80,000 people attend Palestine solidarity march in Dublin calling for Gaza ceasefire

The march for Palestine was endorsed by over 80 civil society groups, including GCN, and saw nearly 80,000 people gather in Dublin.

People attending the Palestine solidarity march in Dublin, carrying banners and Palestinian flags in Dame Street.
Image: GCN

On Saturday, February 17, tens of thousands of people took to the streets of Dublin in a solidarity march for Palestine, calling for a permanent ceasefire in Gaza. Chanting through the Irish capital, demonstrators urged the Irish government to “take action to hold Israel accountable”.

People travelled from all over the country to take part in the National Demonstration for Palestine organised by the Ireland-Palestine Solidarity Campaign (IPSC). The march for Palestine was endorsed by over 80 civil society groups, including GCN and the National LGBT Federation (NXF), and saw nearly 80,000 people gather in Dublin, according to organisers.

The demonstration started at 1:30pm at the Garden of Remembrance, from where participants marched across the city centre to the Department of Foreign Affairs on Stephen’s Green. Palestinian flags flew over the crowd, who carried banners calling for a ceasefire and reading “freedom and justice for Palestine”.

 

A stage was set up in front of the Department of Foreign Affairs, where several speakers addressed the crowd in a rally at the end of the march. Chair of IPSC, Zoe Lawlor, told the protesters: “We come here together as we have for five months, all over the country, in pain, in anger, in grief and in rejection of the atrocities against the Palestinian people.

“We are here to say no to genocide, no to ethnic cleansing, no to forced starvation…and no to Israeli apartheid,” Lawlor continued.

 

People Before Profit TD Richard Boyd Barrett was also among the speakers and told the crowd that no Irish politician should shake hands with US President Joe Biden because of his stance on Gaza and continued support for Israel.

Among the marchers was also Queers for Palestine, a new collective formed as a way for LGBTQ+ folks to gather in support of Palestine and to recognise that Palestinian queer liberation cannot be separate from freedom for all Palestinian people.

In a statement released ahead of the march, Queers for Palestine highlighted a quote from a group called Queers in Palestine that stated: “We are fighting interconnected systems of oppression, including patriarchy and capitalism, and our dreams of autonomy, community, and liberation are inherently tied to our desire for self-determination.
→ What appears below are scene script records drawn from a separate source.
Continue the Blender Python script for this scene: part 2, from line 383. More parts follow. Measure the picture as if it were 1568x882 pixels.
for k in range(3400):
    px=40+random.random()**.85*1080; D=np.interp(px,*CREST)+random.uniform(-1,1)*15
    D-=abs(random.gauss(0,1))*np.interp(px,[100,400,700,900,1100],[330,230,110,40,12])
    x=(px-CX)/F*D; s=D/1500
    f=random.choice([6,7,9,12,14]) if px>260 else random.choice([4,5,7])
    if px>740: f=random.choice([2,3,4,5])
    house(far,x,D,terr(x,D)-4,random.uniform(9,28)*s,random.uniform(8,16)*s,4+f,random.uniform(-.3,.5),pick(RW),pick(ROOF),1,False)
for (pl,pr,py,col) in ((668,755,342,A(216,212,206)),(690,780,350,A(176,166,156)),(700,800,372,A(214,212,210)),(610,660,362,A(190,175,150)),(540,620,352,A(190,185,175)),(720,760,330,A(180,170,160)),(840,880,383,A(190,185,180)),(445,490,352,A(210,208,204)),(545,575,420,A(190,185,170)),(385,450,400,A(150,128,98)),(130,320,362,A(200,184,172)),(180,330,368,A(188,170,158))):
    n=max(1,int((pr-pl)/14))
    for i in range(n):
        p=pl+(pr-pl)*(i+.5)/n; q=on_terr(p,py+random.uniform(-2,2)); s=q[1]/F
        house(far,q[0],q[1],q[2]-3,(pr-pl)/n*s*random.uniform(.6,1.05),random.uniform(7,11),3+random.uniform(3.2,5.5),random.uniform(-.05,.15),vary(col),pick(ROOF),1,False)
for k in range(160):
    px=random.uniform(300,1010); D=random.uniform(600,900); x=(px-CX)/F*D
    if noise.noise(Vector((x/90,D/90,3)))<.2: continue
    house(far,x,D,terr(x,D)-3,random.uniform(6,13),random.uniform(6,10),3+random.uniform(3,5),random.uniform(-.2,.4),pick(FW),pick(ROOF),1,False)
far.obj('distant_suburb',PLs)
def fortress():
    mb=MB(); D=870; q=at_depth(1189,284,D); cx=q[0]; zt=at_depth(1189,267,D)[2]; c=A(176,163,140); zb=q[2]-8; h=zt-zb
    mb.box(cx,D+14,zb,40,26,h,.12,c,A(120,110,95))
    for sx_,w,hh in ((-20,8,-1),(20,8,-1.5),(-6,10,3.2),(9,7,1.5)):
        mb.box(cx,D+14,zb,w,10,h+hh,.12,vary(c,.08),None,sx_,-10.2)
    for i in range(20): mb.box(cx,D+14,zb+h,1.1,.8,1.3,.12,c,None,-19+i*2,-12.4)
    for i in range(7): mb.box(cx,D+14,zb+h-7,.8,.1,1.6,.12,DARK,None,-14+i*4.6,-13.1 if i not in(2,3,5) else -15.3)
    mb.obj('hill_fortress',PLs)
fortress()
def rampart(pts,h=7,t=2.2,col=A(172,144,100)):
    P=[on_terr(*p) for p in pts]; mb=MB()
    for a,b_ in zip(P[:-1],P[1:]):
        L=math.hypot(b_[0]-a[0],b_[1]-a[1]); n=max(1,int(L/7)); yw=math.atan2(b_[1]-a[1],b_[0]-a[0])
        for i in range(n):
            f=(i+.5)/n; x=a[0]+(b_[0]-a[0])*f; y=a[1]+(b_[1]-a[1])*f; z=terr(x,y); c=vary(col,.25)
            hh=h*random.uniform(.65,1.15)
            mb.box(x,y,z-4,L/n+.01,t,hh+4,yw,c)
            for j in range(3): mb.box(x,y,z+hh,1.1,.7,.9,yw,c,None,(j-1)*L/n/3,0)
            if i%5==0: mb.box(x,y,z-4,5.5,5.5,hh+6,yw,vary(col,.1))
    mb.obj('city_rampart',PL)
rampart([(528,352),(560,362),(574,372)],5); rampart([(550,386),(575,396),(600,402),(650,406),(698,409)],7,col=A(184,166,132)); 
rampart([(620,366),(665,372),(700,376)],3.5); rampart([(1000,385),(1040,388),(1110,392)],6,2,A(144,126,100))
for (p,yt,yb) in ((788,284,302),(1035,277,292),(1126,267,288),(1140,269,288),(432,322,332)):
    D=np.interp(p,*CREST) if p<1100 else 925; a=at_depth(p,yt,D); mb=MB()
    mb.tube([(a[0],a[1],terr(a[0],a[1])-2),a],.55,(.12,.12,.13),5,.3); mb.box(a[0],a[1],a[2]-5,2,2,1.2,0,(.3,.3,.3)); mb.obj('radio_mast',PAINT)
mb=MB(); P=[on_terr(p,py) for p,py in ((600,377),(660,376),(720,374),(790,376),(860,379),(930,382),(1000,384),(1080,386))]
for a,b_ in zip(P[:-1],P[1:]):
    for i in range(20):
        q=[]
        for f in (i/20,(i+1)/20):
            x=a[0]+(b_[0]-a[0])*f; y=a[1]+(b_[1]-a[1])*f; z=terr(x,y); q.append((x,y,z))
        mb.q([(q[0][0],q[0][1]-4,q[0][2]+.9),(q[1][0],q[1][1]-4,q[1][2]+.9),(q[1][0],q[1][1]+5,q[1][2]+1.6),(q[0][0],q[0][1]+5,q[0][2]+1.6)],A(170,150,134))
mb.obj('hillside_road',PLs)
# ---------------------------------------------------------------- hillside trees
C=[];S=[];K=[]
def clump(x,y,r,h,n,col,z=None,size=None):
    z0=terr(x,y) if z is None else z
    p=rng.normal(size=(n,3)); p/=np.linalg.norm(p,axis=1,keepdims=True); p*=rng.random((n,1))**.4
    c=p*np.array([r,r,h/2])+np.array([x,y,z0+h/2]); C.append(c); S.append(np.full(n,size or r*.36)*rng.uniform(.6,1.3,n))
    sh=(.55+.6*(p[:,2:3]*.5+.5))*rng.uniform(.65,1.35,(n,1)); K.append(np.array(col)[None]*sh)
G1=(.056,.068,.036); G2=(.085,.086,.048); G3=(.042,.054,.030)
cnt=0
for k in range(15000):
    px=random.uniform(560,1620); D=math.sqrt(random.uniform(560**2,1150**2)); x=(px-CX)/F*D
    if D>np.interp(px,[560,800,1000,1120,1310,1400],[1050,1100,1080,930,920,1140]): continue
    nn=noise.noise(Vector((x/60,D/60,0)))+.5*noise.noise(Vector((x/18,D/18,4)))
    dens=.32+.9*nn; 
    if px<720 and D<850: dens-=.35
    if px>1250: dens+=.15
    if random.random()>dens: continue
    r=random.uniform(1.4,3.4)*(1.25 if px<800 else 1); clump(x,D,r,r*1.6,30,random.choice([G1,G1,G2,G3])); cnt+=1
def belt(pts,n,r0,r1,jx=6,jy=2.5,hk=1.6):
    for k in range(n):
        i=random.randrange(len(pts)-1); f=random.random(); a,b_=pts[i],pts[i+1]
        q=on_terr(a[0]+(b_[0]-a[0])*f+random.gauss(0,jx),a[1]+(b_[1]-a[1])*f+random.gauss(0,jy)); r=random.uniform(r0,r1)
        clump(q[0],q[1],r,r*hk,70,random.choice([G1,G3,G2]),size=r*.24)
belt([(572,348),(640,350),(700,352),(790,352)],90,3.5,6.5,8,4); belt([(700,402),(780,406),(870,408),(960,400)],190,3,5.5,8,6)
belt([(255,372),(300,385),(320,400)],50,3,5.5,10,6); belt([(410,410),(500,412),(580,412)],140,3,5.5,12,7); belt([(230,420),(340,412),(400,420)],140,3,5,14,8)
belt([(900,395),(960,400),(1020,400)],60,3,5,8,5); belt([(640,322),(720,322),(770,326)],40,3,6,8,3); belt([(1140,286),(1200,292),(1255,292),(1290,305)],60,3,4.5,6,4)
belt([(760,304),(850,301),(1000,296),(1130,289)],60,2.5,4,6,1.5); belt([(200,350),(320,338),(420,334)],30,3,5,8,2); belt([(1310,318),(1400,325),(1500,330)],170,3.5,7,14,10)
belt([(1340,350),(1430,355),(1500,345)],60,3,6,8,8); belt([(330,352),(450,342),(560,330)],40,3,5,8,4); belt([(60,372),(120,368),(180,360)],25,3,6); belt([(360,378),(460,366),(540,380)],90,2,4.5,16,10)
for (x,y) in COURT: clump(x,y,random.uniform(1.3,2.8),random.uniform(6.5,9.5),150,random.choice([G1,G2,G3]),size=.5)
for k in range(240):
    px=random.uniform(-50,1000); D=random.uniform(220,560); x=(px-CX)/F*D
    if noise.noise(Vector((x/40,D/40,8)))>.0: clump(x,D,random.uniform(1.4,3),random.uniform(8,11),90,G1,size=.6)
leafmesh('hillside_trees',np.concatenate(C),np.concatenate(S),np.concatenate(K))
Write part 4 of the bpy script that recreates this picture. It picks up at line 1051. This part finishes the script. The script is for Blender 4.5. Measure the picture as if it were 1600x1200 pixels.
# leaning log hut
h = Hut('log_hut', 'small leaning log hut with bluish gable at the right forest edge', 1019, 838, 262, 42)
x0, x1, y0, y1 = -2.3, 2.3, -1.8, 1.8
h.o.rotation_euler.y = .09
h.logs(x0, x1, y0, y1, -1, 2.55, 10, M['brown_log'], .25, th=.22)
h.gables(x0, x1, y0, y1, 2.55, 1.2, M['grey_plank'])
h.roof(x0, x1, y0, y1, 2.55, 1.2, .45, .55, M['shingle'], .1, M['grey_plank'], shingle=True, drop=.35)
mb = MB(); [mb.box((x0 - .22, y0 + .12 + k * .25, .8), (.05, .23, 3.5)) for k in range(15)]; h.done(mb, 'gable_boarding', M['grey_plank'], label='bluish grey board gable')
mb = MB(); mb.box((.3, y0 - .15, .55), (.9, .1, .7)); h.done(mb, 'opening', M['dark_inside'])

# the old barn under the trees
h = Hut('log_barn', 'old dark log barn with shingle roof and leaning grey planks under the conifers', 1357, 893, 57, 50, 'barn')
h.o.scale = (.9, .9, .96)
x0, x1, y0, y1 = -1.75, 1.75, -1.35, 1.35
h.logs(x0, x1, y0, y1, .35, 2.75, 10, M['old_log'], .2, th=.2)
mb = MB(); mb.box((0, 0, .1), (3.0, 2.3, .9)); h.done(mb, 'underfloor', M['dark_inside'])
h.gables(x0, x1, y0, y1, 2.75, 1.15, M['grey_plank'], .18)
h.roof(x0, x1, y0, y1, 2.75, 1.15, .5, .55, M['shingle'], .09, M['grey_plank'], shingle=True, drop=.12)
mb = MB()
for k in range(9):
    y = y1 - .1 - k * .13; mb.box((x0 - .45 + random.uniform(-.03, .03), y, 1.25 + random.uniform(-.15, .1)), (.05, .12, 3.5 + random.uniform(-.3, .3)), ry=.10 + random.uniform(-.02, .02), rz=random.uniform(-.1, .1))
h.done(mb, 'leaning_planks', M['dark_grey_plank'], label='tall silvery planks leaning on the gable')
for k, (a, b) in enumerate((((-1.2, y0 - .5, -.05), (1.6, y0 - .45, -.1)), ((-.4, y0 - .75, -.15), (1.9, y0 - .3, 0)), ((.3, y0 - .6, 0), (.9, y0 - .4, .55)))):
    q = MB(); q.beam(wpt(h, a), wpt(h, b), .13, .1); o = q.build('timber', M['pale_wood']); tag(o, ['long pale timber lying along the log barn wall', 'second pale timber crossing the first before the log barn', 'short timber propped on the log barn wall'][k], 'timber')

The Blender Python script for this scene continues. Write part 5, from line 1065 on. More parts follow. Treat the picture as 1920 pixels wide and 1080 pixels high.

“No queer liberation can be achieved with settler-colonization, and no queer solidarity can be fostered if it stands blind to the racialized, capitalist, fascist, and imperial structures that dominate us,” the statement continued.

 

Over 29,000 Palestinians have been killed and more than 68,000 wounded since Israel launched its military offensive in the Gaza Strip following the Hamas attack on October 7, last year. Many more had to flee their homes to avoid being killed in the airstrikes, with estimates showing that 90% of the population in the Strip has been displaced.

Today, a series of hearings has opened in the UN’s top court, the International Court of Justice (ICJ) in The Hague, on the legal case brought against Israel for its 57-year occupation of the Palestinian territories. An unprecedented number of countries are set to participate in the hearings, and the decision, while not legally binding, could put mounting international pressure on Israel.

These proceedings are separate from the genocide case against Israel brought before the ICJ by South Africa for its violations of the 1948 genocide convention. In relation to that case, in late January, the ICJ ordered Israel to do everything in its power to prevent “acts of genocide” in Gaza.